En la muerte de una mujer muy bella
Hubo un tiempo en el que Ava Gardner y Sara Montiel a mí me parecieron las diosas del mundo al que despuntaba mi adolescencia. Después acabé ladeándome por Ava, pero Sara siempre permaneció en mi memoria en un sitial, como en un trono.
¿Quién habrá tenido la idea de convertir a María Antonia Abad Fernández en Sara Montiel? Hay varios candidatos a este título, pero lo cierto es que ha sido su singular y espléndida belleza además de su carácter lanzado y resuelto los que desataron los nudos de su trayectoria vital y artística. Había algo exótico en ella y lo siguió habiendo hasta el final de sus días.
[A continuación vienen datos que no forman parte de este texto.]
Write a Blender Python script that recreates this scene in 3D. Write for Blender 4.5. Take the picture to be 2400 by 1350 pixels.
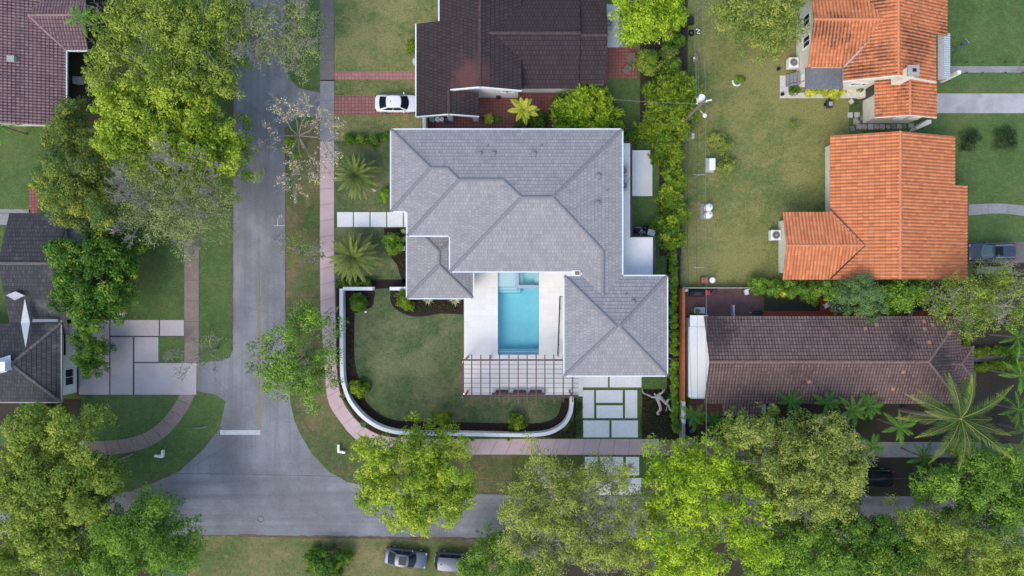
import bpy, bmesh, math, random
import numpy as np
from mathutils import Vector, Matrix
from mathutils.geometry import tessellate_polygon
R = math.radians
random.seed(7)
rng = np.random.default_rng(11)
sc = bpy.context.scene
C = sc.collection
for o in list(bpy.data.objects): bpy.data.objects.remove(o)

# ------------------------------------------------------------------ camera, sky, sun, exposure
H = 72.0        # flying height of the camera
S = 0.045       # metres per photo pixel on the ground
cd = bpy.data.cameras.new('camera'); cam = bpy.data.objects.new('camera', cd); C.objects.link(cam)
cam.location = (0, 0, H); cam.rotation_euler = (0, 0, 0)
cd.sensor_width = 36; cd.lens = 24.0; cd.clip_start = 0.5; cd.clip_end = 3000
sc.camera = cam
SUN_EL, SUN_AZ = 48.0, 215.0      # azimuth clockwise from north (+Y)
w = bpy.data.worlds.new('World'); sc.world = w; w.use_nodes = True
nt = w.node_tree; bg = nt.nodes['Background']
sky = nt.nodes.new('ShaderNodeTexSky'); sky.sky_type = 'NISHITA'; sky.sun_disc = False
sky.sun_elevation = R(SUN_EL); sky.sun_rotation = R(SUN_AZ); sky.air_density = 1.3; sky.dust_density = 2.0; sky.ozone_density = 1.0
nt.links.new(sky.outputs[0], bg.inputs[0]); bg.inputs[1].default_value = 0.15
sd = bpy.data.lights.new('sun', 'SUN'); sun = bpy.data.objects.new('sun', sd); C.objects.link(sun)
sd.energy = 0.8; sd.angle = R(40); sd.color = (1.0, 0.91, 0.80)
az, el = R(SUN_AZ), R(SUN_EL)
dv = Vector((math.sin(az)*math.cos(el), math.cos(az)*math.cos(el), math.sin(el)))
sun.rotation_euler = dv.to_track_quat('Z', 'Y').to_euler(); sun.location = (0, 0, 60)
sc.view_settings.view_transform = 'Standard'; sc.view_settings.look = 'None'
sc.view_settings.gamma = 1.0; sc.view_settings.use_curve_mapping = False
sc.view_settings.exposure = 0.84

# ------------------------------------------------------------------ coordinates
def P(px, py, z=0.0):
    k = S*(H-z)/H
    return Vector(((px-1200)*k, (675-py)*k, z))
def PX(px, z=0.0): return (px-1200)*S*(H-z)/H
def PY(py, z=0.0): return (675-py)*S*(H-z)/H

# ------------------------------------------------------------------ materials
MATS = {}
def lin(c):
    return tuple((x/255/12.92) if x/255 <= .04045 else ((x/255+.055)/1.055)**2.4 for x in c)
class NT:
    def __init__(s, name):
        s.m = bpy.data.materials.new(name); s.m.use_nodes = True
        s.t = s.m.node_tree; s.b = s.t.nodes['Principled BSDF']; s.out = s.t.nodes['Material Output']
        MATS[name] = s.m
    def n(s, typ, **kw):
        nd = s.t.nodes.new(typ)
        for k, v in kw.items():
            if k.startswith('_'): setattr(nd, k[1:], v); continue
            key = int(k[1:]) if (k[0] == 'i' and k[1:].isdigit()) else k.replace('__', ' ')
            if isinstance(v, bpy.types.NodeSocket): s.t.links.new(v, nd.inputs[key])
            else: nd.inputs[key].default_value = v
        return nd
    def l(s, a, b): s.t.links.new(a, b)
    def co(s, kind='Object'):
        return s.n('ShaderNodeTexCoord').outputs[kind]
    def noise(s, vec, scale, detail=4, rough=.6):
        return s.n('ShaderNodeTexNoise', Vector=vec, Scale=scale, Detail=detail, Roughness=rough).outputs['Fac']
    def ramp(s, fac, stops):
        r = s.n('ShaderNodeValToRGB', Fac=fac); e = r.color_ramp.elements
        e[0].position = stops[0][0]; e[0].color = (*stops[0][1], 1)
        e[1].position = stops[-1][0]; e[1].color = (*stops[-1][1], 1)
        for p, c in stops[1:-1]:
            x = e.new(p); x.color = (*c, 1)
        return r.outputs[0]
    def mix(s, fac, a, b, mode='MIX'):
        nd = s.t.nodes.new('ShaderNodeMix'); nd.data_type = 'RGBA'; nd.blend_type = mode
        for i, v in ((0, fac), (6, a), (7, b)):
            if isinstance(v, bpy.types.NodeSocket): s.l(v, nd.inputs[i])
            elif isinstance(v, (int, float)): nd.inputs[i].default_value = v
            else: nd.inputs[i].default_value = (*v, 1)
        return nd.outputs[2]
    def math(s, op, a, b=0.0):
        nd = s.t.nodes.new('ShaderNodeMath'); nd.operation = op
        for i, v in enumerate((a, b)):
            if isinstance(v, bpy.types.NodeSocket): s.l(v, nd.inputs[i])
            else: nd.inputs[i].default_value = v
        return nd.outputs[0]
    def bump(s, h, strength=.3, dist=.02):
        b = s.n('ShaderNodeBump', Height=h, Strength=strength, Distance=dist)
        s.l(b.outputs[0], s.b.inputs['Normal'])
    def fin(s, col=None, rough=.8, spec=.3, metal=0.0):
        if col is not None:
            if isinstance(col, bpy.types.NodeSocket): s.l(col, s.b.inputs['Base Color'])
            else: s.b.inputs['Base Color'].default_value = (*col, 1)
        s.b.inputs['Roughness'].default_value = rough
        s.b.inputs['Specular IOR Level'].default_value = spec
        s.b.inputs['Metallic'].default_value = metal
        return s.m
def m_plain(name, col, rough=.6, spec=.3, metal=0.0, var=.12, scale=3.0):
    if name in MATS: return MATS[name]
    t = NT(name); v = t.co()
    f = t.noise(v, scale, 5)
    c = t.ramp(f, [(.3, tuple(x*(1-var) for x in col)), (.7, tuple(min(1, x*(1+var)) for x in col))])
    return t.fin(c, rough, spec, metal)
def m_grass(name, dark, mid, dry, drypos=.62, big=.12):
    t = NT(name); v = t.co()
    fine = t.noise(v, 7.0, 3, .75); fine2 = t.noise(v, 2.2, 4, .7); m = t.noise(v, .55, 5, .62); b = t.noise(v, big, 4, .6)
    base = t.ramp(fine, [(.32, tuple(x*.62 for x in dark)), (.5, mid), (.68, tuple(x*1.35 for x in mid))])
    base = t.mix(t.ramp(m, [(.36, (0, 0, 0)), (.62, (1, 1, 1))]), base, t.mix(.72, base, tuple(x*.8 for x in dark)))
    big2 = t.noise(v, 1.6, 3, .6); base = t.mix(t.ramp(big2, [(.5, (0, 0, 0)), (.66, (.5,)*3)]), base, tuple(x*1.3 for x in mid))
    s_ = t.math('ADD', t.math('MULTIPLY', b, .55), t.math('ADD', t.math('MULTIPLY', m, .3), t.math('MULTIPLY', fine2, .25)))
    k = t.ramp(s_, [(drypos-.09, (0, 0, 0)), (drypos+.07, (1, 1, 1))])
    dryc = t.ramp(fine, [(.3, tuple(x*.6 for x in dry)), (.7, tuple(x*1.25 for x in dry))])
    t.bump(fine, .6, .08)
    return t.fin(t.mix(k, base, dryc), .95, .1)
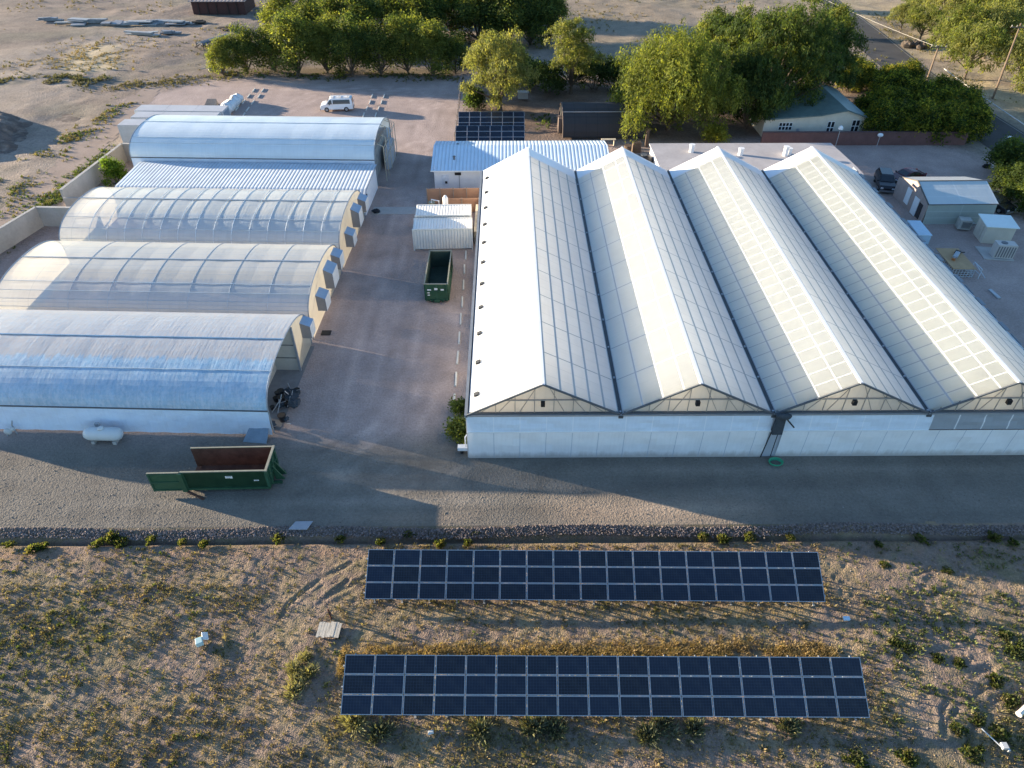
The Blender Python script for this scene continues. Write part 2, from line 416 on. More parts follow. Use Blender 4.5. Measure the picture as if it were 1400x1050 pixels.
band = np.exp(-((Y - 20.8) / .75) ** 2) * sstep(X, -9, -6) * sstep(17.5 - X, 0, 3)
T += (GOLD - T) * (band * sstep(nB, .3, .5) * .85)[:, None]
band2 = np.exp(-((Y - 23.8) / .5) ** 2) * sstep(X, -9, -6) * sstep(19 - X, 0, 2)
T += (TAN * 1.0 - T) * (band2 * .6)[:, None]
T += (np.array((.23, .15, .11)) - T) * (np.exp(-((Y - 28.3) / .45) ** 2) * sstep(nB, .35, .6) * .7)[:, None]
T += (np.array((.06, .05, .047)) - T) * (ditch * .55)[:, None]
T += (np.array((.22, .175, .135)) - T) * (rut * .35)[:, None]
T *= (.82 + .36 * nC)[:, None]
tag(fast_mesh('field', np.stack([X, Y, Z], 1), F, ground_mat('field_dirt', 6., .8, .08, .25, .36), T, True), kind='structure')
def fieldz(x, y):
    x = np.asarray(x, float); y = np.asarray(y, float)
    return FZ + (fbm(x * .18, y * .18, 3, 40) - .5) * .24 + (fbm(x * .9, y * .9, 4, 41, .6) - .5) * .05

# rocks of the border strip
rockm = NT('border_rock'); rockm = (lambda t: t.done(t.bsdf(t.mix(1., t.attr('tint'), t.rng(t.noise(t.coord(), 12, 3), .3, .7, .7, 1.3), 'MULTIPLY'), .9, t.bump(t.noise(t.coord(), 25, 3), .5, .03), 0, .2)))(rockm)
def rocks(name, cx, cy, cz, s, tint):
    base = np.array([(1, 0, 0), (-1, 0, 0), (0, 1, 0), (0, -1, 0), (0, 0, 1), (0, 0, -1), (.6, .6, .5), (-.6, .6, .5), (-.6, -.6, .5), (.6, -.6, .5)])
    tri = np.array([(4, 6, 7), (4, 7, 8), (4, 8, 9), (4, 9, 6), (0, 6, 9), (2, 7, 6), (1, 8, 7), (3, 9, 8), (0, 2, 6), (2, 1, 7), (1, 3, 8), (3, 0, 9)])
    n = len(cx); B = base[None] * (1 + .5 * (rng.random((n, 10, 1)) - .5)) * s[:, None, None] * (.6 + .7 * rng.random((n, 1, 3))) * np.array((1, 1, .75))
    a = rng.random(n) * 6.28; c, q = np.cos(a)[:, None], np.sin(a)[:, None]
    B = np.stack([B[..., 0] * c - B[..., 1] * q, B[..., 0] * q + B[..., 1] * c, B[..., 2]], -1)
    V = (B + np.stack([cx, cy, cz], 1)[:, None]).reshape(-1, 3); F = (tri[None] + (np.arange(n) * 10)[:, None, None]).reshape(-1, 3)
    return fast_mesh(name, V, F, rockm, np.repeat(tint, 10, 0))
n = 13000; rx = rng.uniform(-42, 42, n); ry = 29.45 + .68 * rng.random(n) ** .9 + .12 * np.sin(rx * .35)
rz = -.24 + (ry - 29.4) * .33; rs = .035 + .05 * rng.random(n) ** 1.5
tn = np.array((.145, .113, .102))[None] * (.55 + .9 * rng.random((n, 1))) + np.array((.05, .05, .05)) * rng.random((n, 1))
tag(rocks('border_rocks', rx, ry, rz, rs, tn), 'strip of purple brown rocks bordering the gravel drive', 'rock border', kind='stuff')
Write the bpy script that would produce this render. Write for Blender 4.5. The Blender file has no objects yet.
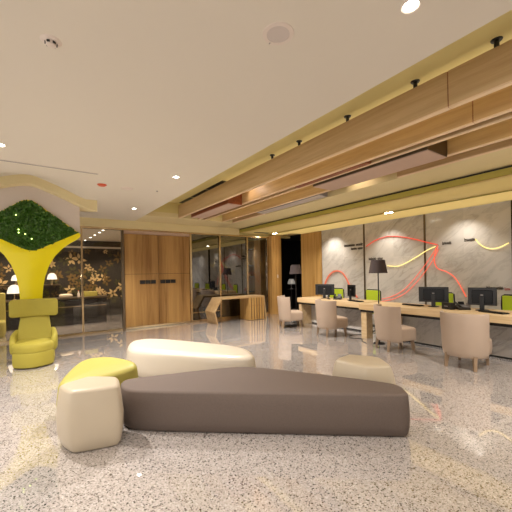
import bpy, bmesh, math, random
from mathutils import Vector, Matrix
R = random.Random(7)
S = bpy.context.scene
C = S.collection
rad = math.radians

# ---------------------------------------------------------------- materials
def newmat(name):
    m = bpy.data.materials.new(name); m.use_nodes = True
    nt = m.node_tree
    return m, nt, nt.nodes['Principled BSDF']

def setin(b, **kw):
    for k, v in kw.items():
        key = k.replace('_', ' ')
        b.inputs[key].default_value = v

def srgb(r, g, b):
    f = lambda c: (c/255/12.92) if c/255 <= .04045 else ((c/255+.055)/1.055)**2.4
    return (f(r), f(g), f(b), 1)

def plain(name, col, rough=.5, metal=0., spec=.5, var=.06, scale=6., bump=0., bscale=200.):
    m, nt, b = newmat(name)
    tc = nt.nodes.new('ShaderNodeTexCoord')
    n = nt.nodes.new('ShaderNodeTexNoise'); n.inputs['Scale'].default_value = scale; n.inputs['Detail'].default_value = 3
    nt.links.new(tc.outputs['Object'], n.inputs['Vector'])
    mx = nt.nodes.new('ShaderNodeMix'); mx.data_type = 'RGBA'
    mx.inputs[6].default_value = tuple(c*(1-var) for c in col[:3])+(1,)
    mx.inputs[7].default_value = tuple(min(1, c*(1+var)) for c in col[:3])+(1,)
    nt.links.new(n.outputs['Fac'], mx.inputs[0])
    nt.links.new(mx.outputs[2], b.inputs['Base Color'])
    setin(b, Roughness=rough, Metallic=metal)
    b.inputs['Specular IOR Level'].default_value = spec
    if bump:
        n2 = nt.nodes.new('ShaderNodeTexNoise'); n2.inputs['Scale'].default_value = bscale
        nt.links.new(tc.outputs['Object'], n2.inputs['Vector'])
        bp = nt.nodes.new('ShaderNodeBump'); bp.inputs['Strength'].default_value = bump; bp.inputs['Distance'].default_value = .003
        nt.links.new(n2.outputs['Fac'], bp.inputs['Height']); nt.links.new(bp.outputs['Normal'], b.inputs['Normal'])
    return m

def emit(name, col, strength):
    m, nt, b = newmat(name)
    b.inputs['Base Color'].default_value = (.02, .02, .02, 1)
    b.inputs['Emission Color'].default_value = col
    b.inputs['Emission Strength'].default_value = strength
    return m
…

También se seguirá recordando su habitual desparpajo y hasta su mirada irónica y desafiante.
Sara Montiel lucía uno de los físicos más atractivos del cine de todos los lugares y de todos los tiempos. Según ella contaba, sedujo a grandes galanes de su época relacionados con su profesión, como Gary Cooper, Burt Lancaster, Marlon Brando y, asimismo, a hombres de letras y ciencias como Hemingway, León Felipe y Severo Ochoa, aunque es posible que en este apartado pusiera mucha fantasía, otra característica más de su vida. No quiso tener amo y no aceptó de buen grado la natural decadencia de su físico. Cara al final, en algunos momentos anduvo bastante desnortada. La última imagen que vi de ella fue hace un tiempo en televisión, airada porque alguien le dijo que iba a morirse. Contra ese vaticinio –que infortunadamente se cumplió, lógico–, se subió la falda y enseñó las piernas como ella sabía hacerlo.
Actriz, cantante de cuplés, que volvió a poner de moda canciones de principios de siglo, sabía usar su voz. «Sara no vendía voz –dijo uno de sus amigos en televisión–, ofrecía sexo, sugerencia y susurros». En esto se adelantó a su tiempo pues hoy tampoco se vende voz.
Por ti, Sara Montiel, saboreé, además del amor romántico, los boleros, los cuplés y hasta me enganché a las coplas de «Carmen la de Ronda». Gracias por todo ello, bella musa. Yo te perdono los posibles faroles que hayas podido inventar cuando confesaste que te habías llevado al huerto a algún galán que ya no estaba para contar batallitas.
Hasta siempre pues, ídolo de mi adolescencia. Ahora, Saritísima, descansa en paz.